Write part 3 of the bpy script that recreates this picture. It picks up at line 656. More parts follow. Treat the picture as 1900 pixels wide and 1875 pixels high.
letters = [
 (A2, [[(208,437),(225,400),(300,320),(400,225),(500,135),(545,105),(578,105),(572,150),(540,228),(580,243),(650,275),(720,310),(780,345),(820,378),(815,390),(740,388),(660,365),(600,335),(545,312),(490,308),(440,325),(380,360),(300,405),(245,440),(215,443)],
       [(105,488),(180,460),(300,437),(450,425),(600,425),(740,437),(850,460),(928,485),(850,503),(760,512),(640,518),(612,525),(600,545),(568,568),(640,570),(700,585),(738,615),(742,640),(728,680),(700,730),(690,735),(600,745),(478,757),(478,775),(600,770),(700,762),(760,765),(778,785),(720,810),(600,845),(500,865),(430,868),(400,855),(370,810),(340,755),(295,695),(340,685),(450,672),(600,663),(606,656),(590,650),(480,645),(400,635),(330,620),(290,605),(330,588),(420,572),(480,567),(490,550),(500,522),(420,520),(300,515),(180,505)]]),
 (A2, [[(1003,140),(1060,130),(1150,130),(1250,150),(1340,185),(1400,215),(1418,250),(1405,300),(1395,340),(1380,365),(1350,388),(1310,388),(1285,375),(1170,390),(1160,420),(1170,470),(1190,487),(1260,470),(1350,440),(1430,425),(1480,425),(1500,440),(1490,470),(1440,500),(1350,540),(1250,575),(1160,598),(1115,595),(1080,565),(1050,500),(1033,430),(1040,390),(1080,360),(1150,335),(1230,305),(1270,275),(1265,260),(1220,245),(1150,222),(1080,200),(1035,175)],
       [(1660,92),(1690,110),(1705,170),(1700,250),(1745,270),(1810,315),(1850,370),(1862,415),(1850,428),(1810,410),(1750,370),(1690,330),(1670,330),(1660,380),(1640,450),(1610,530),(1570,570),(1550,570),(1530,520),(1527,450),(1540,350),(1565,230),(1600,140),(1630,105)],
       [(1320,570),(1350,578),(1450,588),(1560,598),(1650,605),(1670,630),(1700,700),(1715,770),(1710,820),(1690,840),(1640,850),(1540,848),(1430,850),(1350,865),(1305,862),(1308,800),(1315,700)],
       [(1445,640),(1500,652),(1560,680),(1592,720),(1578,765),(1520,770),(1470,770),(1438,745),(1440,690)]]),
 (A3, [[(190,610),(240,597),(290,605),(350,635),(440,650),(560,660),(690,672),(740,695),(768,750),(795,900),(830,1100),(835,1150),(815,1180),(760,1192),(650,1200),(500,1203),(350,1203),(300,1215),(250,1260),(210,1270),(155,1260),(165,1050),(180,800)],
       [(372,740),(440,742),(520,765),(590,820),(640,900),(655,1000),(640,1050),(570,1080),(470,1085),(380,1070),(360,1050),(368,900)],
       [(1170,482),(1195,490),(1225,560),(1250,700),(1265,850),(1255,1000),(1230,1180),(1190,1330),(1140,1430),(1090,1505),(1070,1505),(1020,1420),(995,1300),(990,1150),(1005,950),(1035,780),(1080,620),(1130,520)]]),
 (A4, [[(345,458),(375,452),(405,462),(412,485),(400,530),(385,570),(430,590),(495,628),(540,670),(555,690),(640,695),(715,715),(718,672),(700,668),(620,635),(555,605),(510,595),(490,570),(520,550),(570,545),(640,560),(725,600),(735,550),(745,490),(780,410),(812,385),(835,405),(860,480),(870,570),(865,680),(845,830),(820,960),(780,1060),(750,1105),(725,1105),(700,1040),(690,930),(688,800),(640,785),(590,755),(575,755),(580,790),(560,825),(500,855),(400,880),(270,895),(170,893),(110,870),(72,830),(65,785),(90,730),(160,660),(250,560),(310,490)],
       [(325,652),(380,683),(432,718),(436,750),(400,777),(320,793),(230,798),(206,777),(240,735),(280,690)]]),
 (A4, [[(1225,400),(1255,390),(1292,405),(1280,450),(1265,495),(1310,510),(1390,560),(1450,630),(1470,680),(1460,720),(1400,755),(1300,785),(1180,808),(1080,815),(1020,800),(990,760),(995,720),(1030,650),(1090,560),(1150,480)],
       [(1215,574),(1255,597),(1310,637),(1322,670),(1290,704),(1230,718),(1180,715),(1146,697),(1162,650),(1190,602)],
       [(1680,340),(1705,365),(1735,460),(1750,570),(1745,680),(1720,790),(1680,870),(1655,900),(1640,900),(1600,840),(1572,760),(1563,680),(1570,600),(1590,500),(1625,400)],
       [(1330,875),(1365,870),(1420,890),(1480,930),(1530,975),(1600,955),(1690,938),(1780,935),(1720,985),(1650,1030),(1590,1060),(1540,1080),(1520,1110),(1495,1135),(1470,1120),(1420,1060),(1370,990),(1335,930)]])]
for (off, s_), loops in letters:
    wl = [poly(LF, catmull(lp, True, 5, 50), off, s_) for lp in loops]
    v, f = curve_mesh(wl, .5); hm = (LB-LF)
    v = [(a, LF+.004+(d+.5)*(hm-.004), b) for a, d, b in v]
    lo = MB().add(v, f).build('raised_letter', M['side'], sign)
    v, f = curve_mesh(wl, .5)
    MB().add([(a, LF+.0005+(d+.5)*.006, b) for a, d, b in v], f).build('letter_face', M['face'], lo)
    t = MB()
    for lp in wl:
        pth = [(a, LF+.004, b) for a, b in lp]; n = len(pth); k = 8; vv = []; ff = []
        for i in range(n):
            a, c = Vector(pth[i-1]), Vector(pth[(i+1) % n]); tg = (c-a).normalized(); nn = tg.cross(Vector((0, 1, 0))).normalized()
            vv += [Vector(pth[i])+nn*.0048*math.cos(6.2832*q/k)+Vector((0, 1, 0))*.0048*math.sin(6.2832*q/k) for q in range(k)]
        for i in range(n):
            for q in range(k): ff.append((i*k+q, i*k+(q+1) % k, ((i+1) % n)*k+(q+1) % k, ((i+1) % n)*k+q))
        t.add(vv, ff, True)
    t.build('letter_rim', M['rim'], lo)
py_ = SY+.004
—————
:: AIM OF THE TASK ::
Repeat the material from above exactly, word for word.

:: EXPECTED ANSWER ::
Write part 3 of the bpy script that recreates this picture. It picks up at line 656. More parts follow. Treat the picture as 1900 pixels wide and 1875 pixels high.
letters = [
 (A2, [[(208,437),(225,400),(300,320),(400,225),(500,135),(545,105),(578,105),(572,150),(540,228),(580,243),(650,275),(720,310),(780,345),(820,378),(815,390),(740,388),(660,365),(600,335),(545,312),(490,308),(440,325),(380,360),(300,405),(245,440),(215,443)],
       [(105,488),(180,460),(300,437),(450,425),(600,425),(740,437),(850,460),(928,485),(850,503),(760,512),(640,518),(612,525),(600,545),(568,568),(640,570),(700,585),(738,615),(742,640),(728,680),(700,730),(690,735),(600,745),(478,757),(478,775),(600,770),(700,762),(760,765),(778,785),(720,810),(600,845),(500,865),(430,868),(400,855),(370,810),(340,755),(295,695),(340,685),(450,672),(600,663),(606,656),(590,650),(480,645),(400,635),(330,620),(290,605),(330,588),(420,572),(480,567),(490,550),(500,522),(420,520),(300,515),(180,505)]]),
 (A2, [[(1003,140),(1060,130),(1150,130),(1250,150),(1340,185),(1400,215),(1418,250),(1405,300),(1395,340),(1380,365),(1350,388),(1310,388),(1285,375),(1170,390),(1160,420),(1170,470),(1190,487),(1260,470),(1350,440),(1430,425),(1480,425),(1500,440),(1490,470),(1440,500),(1350,540),(1250,575),(1160,598),(1115,595),(1080,565),(1050,500),(1033,430),(1040,390),(1080,360),(1150,335),(1230,305),(1270,275),(1265,260),(1220,245),(1150,222),(1080,200),(1035,175)],
       [(1660,92),(1690,110),(1705,170),(1700,250),(1745,270),(1810,315),(1850,370),(1862,415),(1850,428),(1810,410),(1750,370),(1690,330),(1670,330),(1660,380),(1640,450),(1610,530),(1570,570),(1550,570),(1530,520),(1527,450),(1540,350),(1565,230),(1600,140),(1630,105)],
       [(1320,570),(1350,578),(1450,588),(1560,598),(1650,605),(1670,630),(1700,700),(1715,770),(1710,820),(1690,840),(1640,850),(1540,848),(1430,850),(1350,865),(1305,862),(1308,800),(1315,700)],
       [(1445,640),(1500,652),(1560,680),(1592,720),(1578,765),(1520,770),(1470,770),(1438,745),(1440,690)]]),
 (A3, [[(190,610),(240,597),(290,605),(350,635),(440,650),(560,660),(690,672),(740,695),(768,750),(795,900),(830,1100),(835,1150),(815,1180),(760,1192),(650,1200),(500,1203),(350,1203),(300,1215),(250,1260),(210,1270),(155,1260),(165,1050),(180,800)],
       [(372,740),(440,742),(520,765),(590,820),(640,900),(655,1000),(640,1050),(570,1080),(470,1085),(380,1070),(360,1050),(368,900)],
       [(1170,482),(1195,490),(1225,560),(1250,700),(1265,850),(1255,1000),(1230,1180),(1190,1330),(1140,1430),(1090,1505),(1070,1505),(1020,1420),(995,1300),(990,1150),(1005,950),(1035,780),(1080,620),(1130,520)]]),
 (A4, [[(345,458),(375,452),(405,462),(412,485),(400,530),(385,570),(430,590),(495,628),(540,670),(555,690),(640,695),(715,715),(718,672),(700,668),(620,635),(555,605),(510,595),(490,570),(520,550),(570,545),(640,560),(725,600),(735,550),(745,490),(780,410),(812,385),(835,405),(860,480),(870,570),(865,680),(845,830),(820,960),(780,1060),(750,1105),(725,1105),(700,1040),(690,930),(688,800),(640,785),(590,755),(575,755),(580,790),(560,825),(500,855),(400,880),(270,895),(170,893),(110,870),(72,830),(65,785),(90,730),(160,660),(250,560),(310,490)],
       [(325,652),(380,683),(432,718),(436,750),(400,777),(320,793),(230,798),(206,777),(240,735),(280,690)]]),
 (A4, [[(1225,400),(1255,390),(1292,405),(1280,450),(1265,495),(1310,510),(1390,560),(1450,630),(1470,680),(1460,720),(1400,755),(1300,785),(1180,808),(1080,815),(1020,800),(990,760),(995,720),(1030,650),(1090,560),(1150,480)],
       [(1215,574),(1255,597),(1310,637),(1322,670),(1290,704),(1230,718),(1180,715),(1146,697),(1162,650),(1190,602)],
       [(1680,340),(1705,365),(1735,460),(1750,570),(1745,680),(1720,790),(1680,870),(1655,900),(1640,900),(1600,840),(1572,760),(1563,680),(1570,600),(1590,500),(1625,400)],
       [(1330,875),(1365,870),(1420,890),(1480,930),(1530,975),(1600,955),(1690,938),(1780,935),(1720,985),(1650,1030),(1590,1060),(1540,1080),(1520,1110),(1495,1135),(1470,1120),(1420,1060),(1370,990),(1335,930)]])]
for (off, s_), loops in letters:
    wl = [poly(LF, catmull(lp, True, 5, 50), off, s_) for lp in loops]
    v, f = curve_mesh(wl, .5); hm = (LB-LF)
    v = [(a, LF+.004+(d+.5)*(hm-.004), b) for a, d, b in v]
    lo = MB().add(v, f).build('raised_letter', M['side'], sign)
    v, f = curve_mesh(wl, .5)
    MB().add([(a, LF+.0005+(d+.5)*.006, b) for a, d, b in v], f).build('letter_face', M['face'], lo)
    t = MB()
    for lp in wl:
        pth = [(a, LF+.004, b) for a, b in lp]; n = len(pth); k = 8; vv = []; ff = []
        for i in range(n):
            a, c = Vector(pth[i-1]), Vector(pth[(i+1) % n]); tg = (c-a).normalized(); nn = tg.cross(Vector((0, 1, 0))).normalized()
            vv += [Vector(pth[i])+nn*.0048*math.cos(6.2832*q/k)+Vector((0, 1, 0))*.0048*math.sin(6.2832*q/k) for q in range(k)]
        for i in range(n):
            for q in range(k): ff.append((i*k+q, i*k+(q+1) % k, ((i+1) % n)*k+(q+1) % k, ((i+1) % n)*k+q))
        t.add(vv, ff, True)
    t.build('letter_rim', M['rim'], lo)
py_ = SY+.004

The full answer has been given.